Les pirates du rail (Christian-Jaque, 1937)

L’ingénieur en chef d’une ligne ferroviaire en Indochine affronte une bande de pillards.

Un film d’aventures coloniales assez typique du cinéma français commercial des années 30. La distribution réunit Charles Vanel, Suzy Prim, Erich Von Stroheim, Dalio…Christian-Jaque est aux commandes et fait bien son travail de technicien, on note la vivacité de sa caméra. La vision des Asiatiques est raciste mais d’un racisme franc, assumé et qui n’exclut pas le respect de l’autre. Là où le film apparaît moralement détestable, c’est dans le personnage du métèque mi-juif mi-rital qui s’enrichit sur le dos des nations. Cliché xénophobe bien représentatif de son époque, cliché évidemment incarné par Dalio. Rien que pour avoir permis à cet immense acteur de jouer le  marquis de La Chesnaye, on ne remerciera jamais assez Jean Renoir. Ceci étant dit, Les pirates du rail est un film assez ennuyeux dont le grand tort est de se prendre très au sérieux malgré des personnages caricaturaux. Il manque l’essentiel brin de fantaisie qu’on retrouvait dans les films américains du même registre (disons La charge de la brigade légère).

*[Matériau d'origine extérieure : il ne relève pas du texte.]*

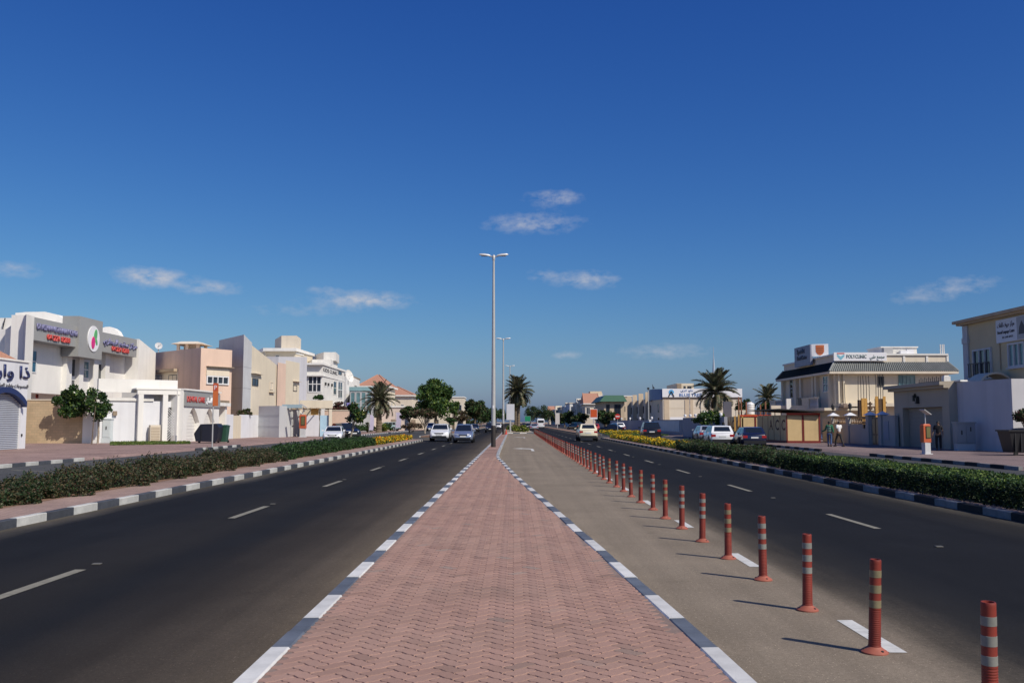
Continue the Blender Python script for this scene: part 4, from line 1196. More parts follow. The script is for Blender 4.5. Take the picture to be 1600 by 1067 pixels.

un texte plus joli que le film

Boule de suif (Christian-Jaque, 1945)

Film assez typique de la qualité française. Adaptation de classiques littéraires (le film s’inspire de deux nouvelles de Maupassant: Boule de suif mais aussi Mademoiselle fifi), direction artistique fastueuse, dialogues de Jeanson, comédiens de métier…Pour toutes ces raisons, le film n’est pas trop désagréable à regarder. Malheureusement, il est handicapé par un scénario médiocre: personnages réduits à des archétypes et déterminés du début à la fin par la charge sociale qu’ils cristallisent, présence de séquences superflues sans rapport avec l’intrigue qui ne sont là que pour montrer combien les Allemands sont horribles. Cet esprit revanchard est tout à fait compréhensible vu la date de tournage du film mais il apparaît un peu lourd aujourd’hui.

Ce qui rend le film intéressant, c’est le travail de Christian Matras, génial chef opérateur qui allait photographier Le plaisir quelques années plus tard. C’est le plus beau compliment qu’on puisse faire au film de Christian-Jaque que de dire que son rendu plastique anticipe celui du chef d’oeuvre de Max Ophuls. Les images sont superbement éclairées, les mouvements d’appareil dynamisent considérablement la mise en scène (notamment les panoramiques accélérés).